Wednesday, May 28, 2008

Hearsay, the Sixth Amendment, and the Presumption of Innocence

In my FindLaw column today, I talk about Giles v. California, a case that the U.S. Supreme Court is currently considering. The case asks whether a murder defendant suffers a Sixth Amendment violation when the deceased victim's earlier statements (accusing the defendant of a prior assault) are admitted into evidence, given the defendant's inability to cross-examine the victim about her statements. The column's focus is on explaining the relationship between hearsay (out-of-court statements offered into evidence as proof of what the statements assert) and the Sixth Amendment right of criminal defendants to be "confronted" with the witnesses against them (a right that ordinarily includes cross-examination). The column also discusses the rigid originalism that characterizes at least four of the Justices' thinking about this relationship, as evidenced during oral argument.

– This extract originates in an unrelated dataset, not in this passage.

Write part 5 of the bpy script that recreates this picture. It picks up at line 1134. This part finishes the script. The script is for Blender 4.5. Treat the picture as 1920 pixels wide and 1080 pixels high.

In this post, however, I want to discuss a different aspect of the Sixth Amendment issue. Briefly, the case revolves around the question of whether an old common law exception to hearsay for "forfeiture by wrongdoing" applies to a defendant who complains that he cannot cross-examine the out-of-court statement of a woman whose unavailability for such cross-examination is a direct product of the defendant's having murdered her. For reasons I explain in the column, if the defendant had killed the victim with the goal of keeping her from testifying against him, then the forfeiture-by-wrongdoing exception to the Confrontation Clause would apply, and the admission of her statements would be constitutionally unobjectionable. Because this defendant killed his victim for a different reason, however, the application of the forfeiture-by-wrongdoing exception is an open question.

The issue I want to highlight here is what is called "coincidence." Coincidence refers to the situation in which a judge must determine the same facts in deciding the admissibility of evidence as those the jury will have to determine in reaching a verdict of "guilty" or "not guilty." In Giles, for example, the California judge -- in applying the forfeiture-by-wrongdoing exception -- had to (and did) conclude that the defendant, on trial for killing Brenda Avie, in fact did kill Avie, before the judge could admit the evidence over the defendant's Sixth Amendment objection. The jury then had to determine, in its own deliberations over the proper verdict, whether the defendant killed Avie. Justice Ginsburg expressed concern over this coincidence during oral argument. It has the flavor of deciding that the defendant is guilty at a time when he is still supposed to be presumed innocent.

The coincidence problem is not, however, unique to the forfeiture-by-wrongdoing exception to the Sixth Amendment. Judges regularly must make factual findings in ruling on evidentiary issues, and some of those findings are bound to coincide with those that a jury must make on the merits of the criminal charge. Application of the co-conspirator exception to hearsay is another example, where the judge has to conclude, among other things, that the defendant conspired with a third party to commit a crime, before the judge may admit the third party's out-of-court statement against the defendant, and the jury must conclude the same thing to convict the defendant on conspiracy charges.

Though perhaps somewhat troubling, "coincidence" arguably does not undermine the presumption of innocence, because jurors do not know that the judge must conclude that the defendant killed the victim before jurors may hear about the victim's prior statements (unless the jurors happen to be evidence law experts). Jurors hear only the evidence itself, not the judge's basis for admitting it, and they can therefore reach their own, independent conclusions, free of the taint of a judge's perception of the facts. It may be that this tension -- between the respective roles of evidence arbiter and ultimate fact-finder in reviewing the evidence -- may represent one of the best arguments for allocating the two jobs to two different actors, an argument, in other words, against bench trials.